Amusing (or not so) e-mail #2 informed us that all requests for time off between Nov 21st and Dec 24th will, and in bold print, be denied.

Torture, anyone?…

Anyone up for a good game of ‘Let’s torture your prospective employee’? I just returned from job interview number blah, blah, blah…..where I got to play a kind of psychological game of answering deep, introspective questions about life, etc. I showed up looking decent, hair neat, on time (early as a matter of fact) I expected the usual questions about my current employer and why I wanted to leave them. No, no, no! No such questions. Just a long list from an interviewer’s handbook. Questions about life and your psyche and the like. At least 10 pages worth. I kept waiting for him to ask the question about which 3 things I would most want to take with me to a deserted island. But I think they were just trying to decide whether I was an axe murderer or a child molester.

Official Notice to Egg Pelters…

…next time you decide to throw eggs at my Pontiac, I will hunt you down and find you! It might not be much of a car but it’s paid for! Don’t worry, I’ll find you!

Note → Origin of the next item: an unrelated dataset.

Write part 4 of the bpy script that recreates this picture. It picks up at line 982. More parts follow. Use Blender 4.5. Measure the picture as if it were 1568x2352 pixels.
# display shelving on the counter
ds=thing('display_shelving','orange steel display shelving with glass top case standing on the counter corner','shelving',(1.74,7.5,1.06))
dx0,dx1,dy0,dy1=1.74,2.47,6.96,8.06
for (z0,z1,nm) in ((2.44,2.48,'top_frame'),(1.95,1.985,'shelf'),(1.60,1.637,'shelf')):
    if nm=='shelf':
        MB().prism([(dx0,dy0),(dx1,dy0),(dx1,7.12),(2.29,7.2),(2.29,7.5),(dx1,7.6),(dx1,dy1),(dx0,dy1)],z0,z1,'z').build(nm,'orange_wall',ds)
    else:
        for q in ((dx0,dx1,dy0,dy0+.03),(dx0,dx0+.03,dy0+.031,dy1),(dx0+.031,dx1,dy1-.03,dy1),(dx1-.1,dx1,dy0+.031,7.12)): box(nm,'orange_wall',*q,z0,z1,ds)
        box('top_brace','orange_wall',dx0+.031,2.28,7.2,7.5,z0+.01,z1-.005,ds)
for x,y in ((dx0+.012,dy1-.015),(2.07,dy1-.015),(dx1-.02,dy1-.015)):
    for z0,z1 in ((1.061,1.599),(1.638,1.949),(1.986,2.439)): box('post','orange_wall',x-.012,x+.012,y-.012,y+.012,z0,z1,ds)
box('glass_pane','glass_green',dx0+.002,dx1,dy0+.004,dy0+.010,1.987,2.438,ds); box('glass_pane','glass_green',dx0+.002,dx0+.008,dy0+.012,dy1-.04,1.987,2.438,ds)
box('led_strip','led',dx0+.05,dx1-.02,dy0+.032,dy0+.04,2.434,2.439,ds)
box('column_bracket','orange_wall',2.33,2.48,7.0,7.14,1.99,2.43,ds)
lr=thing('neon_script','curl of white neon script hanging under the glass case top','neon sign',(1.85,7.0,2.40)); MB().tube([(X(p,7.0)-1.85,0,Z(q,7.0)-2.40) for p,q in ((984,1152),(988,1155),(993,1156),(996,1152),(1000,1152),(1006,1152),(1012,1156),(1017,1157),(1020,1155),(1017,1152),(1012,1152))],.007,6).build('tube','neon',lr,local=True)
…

Afterthought…That sounds a little harsh. How about I just come to your house and throw a few eggs….But I’m still wondering what our ferocious watchdog was doing during all of this.

My Week in Review…

Monday…Go to my place of employment. Work sucks. What else is new? They ask me if I’d like to work extra hours. I decline their offer. Come home. House is being painted. Looking pretty good.
Tuesday…No work. Some nice person has taken my hours for Tuesday. Stay home. Five good looking college guys with no shirts on painting the house. The down side to this…Everytime I go into the bathroom, I find one of them outside the window painting something.
Wednesday…Back to my place of employment. They ask me again if I want to work extra hours. I guess they didn’t believe my answer from Monday. Painting is finally done. House looks good.
Thursday…Day off. Goof off. Take Digby to the vet. They tell me yes, he’s finally big enough for the operation.
Friday…Back to my place of employment. Nothin’ new there.
Saturday…Take two hours to install new light fixtures to garage.( The nice college dude with no shirt on breaks one while painting.) My employer calls again to ask if I’d like to work extra hours. I guess they didn’t believe the answer from either Monday or Wednesday.